To be done
Show every line below where "from" can be found.

Data
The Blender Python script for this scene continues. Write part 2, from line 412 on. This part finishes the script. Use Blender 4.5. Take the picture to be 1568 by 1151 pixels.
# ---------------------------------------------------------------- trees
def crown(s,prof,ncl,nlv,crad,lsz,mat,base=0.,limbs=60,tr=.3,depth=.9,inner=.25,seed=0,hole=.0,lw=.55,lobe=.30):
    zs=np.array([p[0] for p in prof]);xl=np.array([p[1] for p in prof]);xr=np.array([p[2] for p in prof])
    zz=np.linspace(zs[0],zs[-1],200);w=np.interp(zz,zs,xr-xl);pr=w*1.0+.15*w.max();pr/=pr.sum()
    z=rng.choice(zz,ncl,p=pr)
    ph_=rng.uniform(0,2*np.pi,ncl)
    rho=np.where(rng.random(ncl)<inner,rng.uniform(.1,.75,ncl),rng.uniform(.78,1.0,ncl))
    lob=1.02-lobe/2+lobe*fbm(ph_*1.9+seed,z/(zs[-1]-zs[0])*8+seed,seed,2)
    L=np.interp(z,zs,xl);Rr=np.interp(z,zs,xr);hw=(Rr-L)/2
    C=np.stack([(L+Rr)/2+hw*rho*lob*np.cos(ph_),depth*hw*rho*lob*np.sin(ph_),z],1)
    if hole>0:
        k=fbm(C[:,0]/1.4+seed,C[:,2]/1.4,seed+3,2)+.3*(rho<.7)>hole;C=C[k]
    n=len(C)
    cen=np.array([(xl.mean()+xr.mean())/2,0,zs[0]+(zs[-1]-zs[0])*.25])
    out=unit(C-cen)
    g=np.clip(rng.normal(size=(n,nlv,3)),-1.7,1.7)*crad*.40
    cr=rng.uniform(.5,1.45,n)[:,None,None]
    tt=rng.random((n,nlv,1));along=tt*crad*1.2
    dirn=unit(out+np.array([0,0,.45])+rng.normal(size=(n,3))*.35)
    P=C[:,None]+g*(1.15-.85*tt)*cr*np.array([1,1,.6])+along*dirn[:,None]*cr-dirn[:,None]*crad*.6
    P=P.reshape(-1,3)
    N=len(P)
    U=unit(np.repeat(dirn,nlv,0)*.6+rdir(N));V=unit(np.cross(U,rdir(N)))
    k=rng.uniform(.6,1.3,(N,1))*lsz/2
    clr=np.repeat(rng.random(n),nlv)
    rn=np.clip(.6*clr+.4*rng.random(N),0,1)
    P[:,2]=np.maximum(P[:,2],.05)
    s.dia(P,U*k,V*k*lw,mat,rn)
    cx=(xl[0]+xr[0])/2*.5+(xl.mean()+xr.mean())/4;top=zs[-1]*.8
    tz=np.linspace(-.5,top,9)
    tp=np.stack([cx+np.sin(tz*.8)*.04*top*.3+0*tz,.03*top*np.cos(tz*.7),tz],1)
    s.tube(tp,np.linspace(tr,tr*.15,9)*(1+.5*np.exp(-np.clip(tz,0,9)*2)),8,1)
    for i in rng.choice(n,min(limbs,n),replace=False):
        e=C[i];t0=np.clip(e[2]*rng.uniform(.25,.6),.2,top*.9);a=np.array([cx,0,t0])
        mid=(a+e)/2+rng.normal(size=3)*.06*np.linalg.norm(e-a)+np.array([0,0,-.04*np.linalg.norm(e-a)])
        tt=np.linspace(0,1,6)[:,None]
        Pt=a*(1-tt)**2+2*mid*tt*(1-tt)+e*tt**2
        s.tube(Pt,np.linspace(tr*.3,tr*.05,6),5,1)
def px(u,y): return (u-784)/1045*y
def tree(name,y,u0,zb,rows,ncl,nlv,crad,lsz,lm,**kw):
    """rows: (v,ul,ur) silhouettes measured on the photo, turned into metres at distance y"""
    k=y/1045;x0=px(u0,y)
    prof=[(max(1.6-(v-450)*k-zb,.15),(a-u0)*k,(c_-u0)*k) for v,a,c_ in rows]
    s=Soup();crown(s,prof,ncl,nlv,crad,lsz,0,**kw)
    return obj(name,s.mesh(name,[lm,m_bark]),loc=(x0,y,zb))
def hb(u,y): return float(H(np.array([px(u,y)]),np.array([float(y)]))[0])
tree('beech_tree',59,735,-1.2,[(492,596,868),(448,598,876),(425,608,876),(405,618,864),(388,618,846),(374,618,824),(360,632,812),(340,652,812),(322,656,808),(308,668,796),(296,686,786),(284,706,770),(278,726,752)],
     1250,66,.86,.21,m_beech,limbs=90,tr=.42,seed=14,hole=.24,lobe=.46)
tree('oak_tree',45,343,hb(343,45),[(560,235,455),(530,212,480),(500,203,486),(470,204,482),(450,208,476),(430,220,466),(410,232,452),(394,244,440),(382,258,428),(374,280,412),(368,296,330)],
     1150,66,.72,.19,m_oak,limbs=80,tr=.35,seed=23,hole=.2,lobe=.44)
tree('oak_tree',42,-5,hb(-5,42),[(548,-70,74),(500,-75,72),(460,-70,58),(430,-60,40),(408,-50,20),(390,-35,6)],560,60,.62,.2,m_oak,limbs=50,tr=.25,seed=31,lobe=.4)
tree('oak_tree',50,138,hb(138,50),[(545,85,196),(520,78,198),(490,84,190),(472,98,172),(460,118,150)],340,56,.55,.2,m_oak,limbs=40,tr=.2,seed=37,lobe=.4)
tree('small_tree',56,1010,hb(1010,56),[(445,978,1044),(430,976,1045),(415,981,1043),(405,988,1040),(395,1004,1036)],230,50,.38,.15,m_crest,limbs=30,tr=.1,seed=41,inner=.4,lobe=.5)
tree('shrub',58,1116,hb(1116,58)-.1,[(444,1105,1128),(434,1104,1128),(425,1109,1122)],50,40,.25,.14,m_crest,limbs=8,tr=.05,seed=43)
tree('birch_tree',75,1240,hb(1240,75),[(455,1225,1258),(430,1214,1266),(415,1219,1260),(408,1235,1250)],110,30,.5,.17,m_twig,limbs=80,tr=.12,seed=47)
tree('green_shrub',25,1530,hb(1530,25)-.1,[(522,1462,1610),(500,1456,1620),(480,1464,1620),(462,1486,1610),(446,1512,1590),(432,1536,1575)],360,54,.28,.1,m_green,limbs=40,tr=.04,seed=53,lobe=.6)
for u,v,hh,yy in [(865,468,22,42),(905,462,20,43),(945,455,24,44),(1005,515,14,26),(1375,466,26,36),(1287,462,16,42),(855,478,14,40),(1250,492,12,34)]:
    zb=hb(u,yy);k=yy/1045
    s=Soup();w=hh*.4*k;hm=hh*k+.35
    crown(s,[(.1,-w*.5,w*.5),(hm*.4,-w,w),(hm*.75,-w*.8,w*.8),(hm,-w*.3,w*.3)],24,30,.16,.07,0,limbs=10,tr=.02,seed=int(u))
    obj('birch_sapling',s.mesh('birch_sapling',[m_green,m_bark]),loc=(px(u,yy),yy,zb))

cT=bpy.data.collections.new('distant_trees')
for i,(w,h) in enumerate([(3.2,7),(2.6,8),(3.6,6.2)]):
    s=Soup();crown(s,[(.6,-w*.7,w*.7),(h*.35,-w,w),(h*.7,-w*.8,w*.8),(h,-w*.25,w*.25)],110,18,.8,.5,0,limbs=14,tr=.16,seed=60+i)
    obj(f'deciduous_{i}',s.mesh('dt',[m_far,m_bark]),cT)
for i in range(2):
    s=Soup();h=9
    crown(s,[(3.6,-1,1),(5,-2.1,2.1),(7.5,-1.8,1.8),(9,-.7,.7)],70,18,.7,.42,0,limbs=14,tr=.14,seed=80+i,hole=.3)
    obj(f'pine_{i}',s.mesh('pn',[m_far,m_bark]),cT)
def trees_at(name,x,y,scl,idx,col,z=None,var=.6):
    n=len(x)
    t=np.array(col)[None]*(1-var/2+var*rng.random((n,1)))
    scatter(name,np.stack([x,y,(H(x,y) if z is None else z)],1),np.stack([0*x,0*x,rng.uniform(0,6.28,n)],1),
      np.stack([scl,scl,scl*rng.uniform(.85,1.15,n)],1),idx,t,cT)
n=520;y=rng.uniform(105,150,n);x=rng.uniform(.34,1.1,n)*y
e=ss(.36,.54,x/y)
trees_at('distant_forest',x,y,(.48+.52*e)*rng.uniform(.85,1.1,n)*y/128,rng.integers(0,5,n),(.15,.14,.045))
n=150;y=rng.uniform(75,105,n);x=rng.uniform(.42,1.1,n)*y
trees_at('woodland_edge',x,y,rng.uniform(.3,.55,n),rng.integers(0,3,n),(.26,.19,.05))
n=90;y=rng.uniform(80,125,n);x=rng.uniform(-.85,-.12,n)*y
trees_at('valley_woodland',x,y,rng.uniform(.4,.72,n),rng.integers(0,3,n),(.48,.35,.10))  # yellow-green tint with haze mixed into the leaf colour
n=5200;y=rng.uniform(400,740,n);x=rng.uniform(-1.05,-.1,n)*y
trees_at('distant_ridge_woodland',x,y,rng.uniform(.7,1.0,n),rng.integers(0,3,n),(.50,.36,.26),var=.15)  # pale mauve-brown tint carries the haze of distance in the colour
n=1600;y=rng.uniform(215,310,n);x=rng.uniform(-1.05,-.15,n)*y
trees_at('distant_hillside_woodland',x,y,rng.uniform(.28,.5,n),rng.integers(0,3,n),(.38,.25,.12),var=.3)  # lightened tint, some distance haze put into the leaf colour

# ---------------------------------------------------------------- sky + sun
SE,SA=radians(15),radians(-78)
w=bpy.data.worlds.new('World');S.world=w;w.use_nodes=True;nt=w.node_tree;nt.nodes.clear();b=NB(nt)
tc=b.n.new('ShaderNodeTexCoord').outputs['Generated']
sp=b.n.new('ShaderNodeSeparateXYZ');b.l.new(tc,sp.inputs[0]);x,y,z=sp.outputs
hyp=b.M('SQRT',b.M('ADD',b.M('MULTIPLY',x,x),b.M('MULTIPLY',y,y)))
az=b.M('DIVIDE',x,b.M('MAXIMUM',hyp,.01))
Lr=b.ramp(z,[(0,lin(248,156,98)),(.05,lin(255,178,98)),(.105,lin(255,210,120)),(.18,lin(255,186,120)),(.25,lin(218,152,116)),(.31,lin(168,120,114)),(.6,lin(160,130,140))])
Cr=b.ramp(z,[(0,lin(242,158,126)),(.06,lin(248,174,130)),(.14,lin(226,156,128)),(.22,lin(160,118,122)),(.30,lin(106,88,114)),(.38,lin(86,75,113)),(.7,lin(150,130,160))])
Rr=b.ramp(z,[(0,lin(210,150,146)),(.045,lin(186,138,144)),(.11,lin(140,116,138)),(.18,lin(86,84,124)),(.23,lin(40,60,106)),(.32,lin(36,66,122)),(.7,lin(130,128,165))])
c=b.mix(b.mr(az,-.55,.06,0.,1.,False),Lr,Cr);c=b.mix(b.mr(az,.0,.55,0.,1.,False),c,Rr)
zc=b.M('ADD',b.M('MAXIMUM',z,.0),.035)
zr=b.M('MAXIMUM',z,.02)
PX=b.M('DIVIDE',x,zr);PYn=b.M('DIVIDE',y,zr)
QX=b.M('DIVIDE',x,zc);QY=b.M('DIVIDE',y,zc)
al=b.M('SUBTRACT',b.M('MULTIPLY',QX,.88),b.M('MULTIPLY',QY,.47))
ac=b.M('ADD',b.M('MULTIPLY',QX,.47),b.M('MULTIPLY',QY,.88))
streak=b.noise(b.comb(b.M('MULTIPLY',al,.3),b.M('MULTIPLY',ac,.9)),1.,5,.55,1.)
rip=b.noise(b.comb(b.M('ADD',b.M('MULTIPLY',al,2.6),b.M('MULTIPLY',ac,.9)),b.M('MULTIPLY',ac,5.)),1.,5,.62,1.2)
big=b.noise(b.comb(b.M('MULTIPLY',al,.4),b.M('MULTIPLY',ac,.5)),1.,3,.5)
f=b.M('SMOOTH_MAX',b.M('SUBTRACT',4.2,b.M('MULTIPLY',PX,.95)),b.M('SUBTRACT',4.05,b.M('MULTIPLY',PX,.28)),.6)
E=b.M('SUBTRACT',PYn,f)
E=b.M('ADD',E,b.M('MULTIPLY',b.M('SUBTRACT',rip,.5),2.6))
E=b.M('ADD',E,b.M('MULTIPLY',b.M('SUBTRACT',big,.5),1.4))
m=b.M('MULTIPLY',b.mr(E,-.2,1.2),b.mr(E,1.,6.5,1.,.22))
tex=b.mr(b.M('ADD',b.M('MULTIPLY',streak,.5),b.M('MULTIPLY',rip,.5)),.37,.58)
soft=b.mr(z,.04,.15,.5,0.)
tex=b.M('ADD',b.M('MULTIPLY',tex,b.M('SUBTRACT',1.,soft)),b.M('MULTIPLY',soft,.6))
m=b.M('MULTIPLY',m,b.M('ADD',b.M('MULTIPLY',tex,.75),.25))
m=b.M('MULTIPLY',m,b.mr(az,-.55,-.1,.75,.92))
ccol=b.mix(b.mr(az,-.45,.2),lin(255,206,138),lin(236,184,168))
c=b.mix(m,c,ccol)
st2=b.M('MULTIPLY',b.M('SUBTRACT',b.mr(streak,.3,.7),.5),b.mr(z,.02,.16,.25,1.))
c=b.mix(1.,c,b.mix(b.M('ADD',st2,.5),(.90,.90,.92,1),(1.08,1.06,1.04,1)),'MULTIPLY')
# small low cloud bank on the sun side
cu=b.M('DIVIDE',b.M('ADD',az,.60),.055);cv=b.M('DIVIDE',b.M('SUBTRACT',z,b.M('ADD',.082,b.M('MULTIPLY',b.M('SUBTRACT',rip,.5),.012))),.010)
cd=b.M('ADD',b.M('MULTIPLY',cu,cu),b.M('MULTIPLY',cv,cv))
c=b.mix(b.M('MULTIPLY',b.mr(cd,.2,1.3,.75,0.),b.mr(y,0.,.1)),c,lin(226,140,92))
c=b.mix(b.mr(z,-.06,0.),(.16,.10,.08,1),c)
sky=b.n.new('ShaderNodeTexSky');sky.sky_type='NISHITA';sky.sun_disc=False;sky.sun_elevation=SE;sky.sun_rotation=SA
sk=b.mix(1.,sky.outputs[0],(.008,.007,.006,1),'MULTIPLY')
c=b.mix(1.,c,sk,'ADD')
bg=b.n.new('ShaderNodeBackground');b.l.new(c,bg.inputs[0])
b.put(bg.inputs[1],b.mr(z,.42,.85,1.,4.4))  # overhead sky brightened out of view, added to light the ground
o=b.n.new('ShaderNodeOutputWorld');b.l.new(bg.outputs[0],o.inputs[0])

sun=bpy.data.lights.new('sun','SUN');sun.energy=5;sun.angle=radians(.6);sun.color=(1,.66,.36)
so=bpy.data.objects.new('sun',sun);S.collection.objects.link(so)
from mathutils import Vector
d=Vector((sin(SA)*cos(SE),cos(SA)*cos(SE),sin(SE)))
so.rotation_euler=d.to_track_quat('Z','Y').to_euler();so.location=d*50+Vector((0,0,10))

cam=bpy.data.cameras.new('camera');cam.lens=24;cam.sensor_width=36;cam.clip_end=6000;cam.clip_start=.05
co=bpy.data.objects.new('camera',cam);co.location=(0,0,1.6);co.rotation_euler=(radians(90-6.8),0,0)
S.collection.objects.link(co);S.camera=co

Result of the task
The Blender Python script for this scene continues. Write part 2, from line 412 on. This part finishes the script. Use Blender 4.5. Take the picture to be 1568 by 1151 pixels.
from mathutils import Vector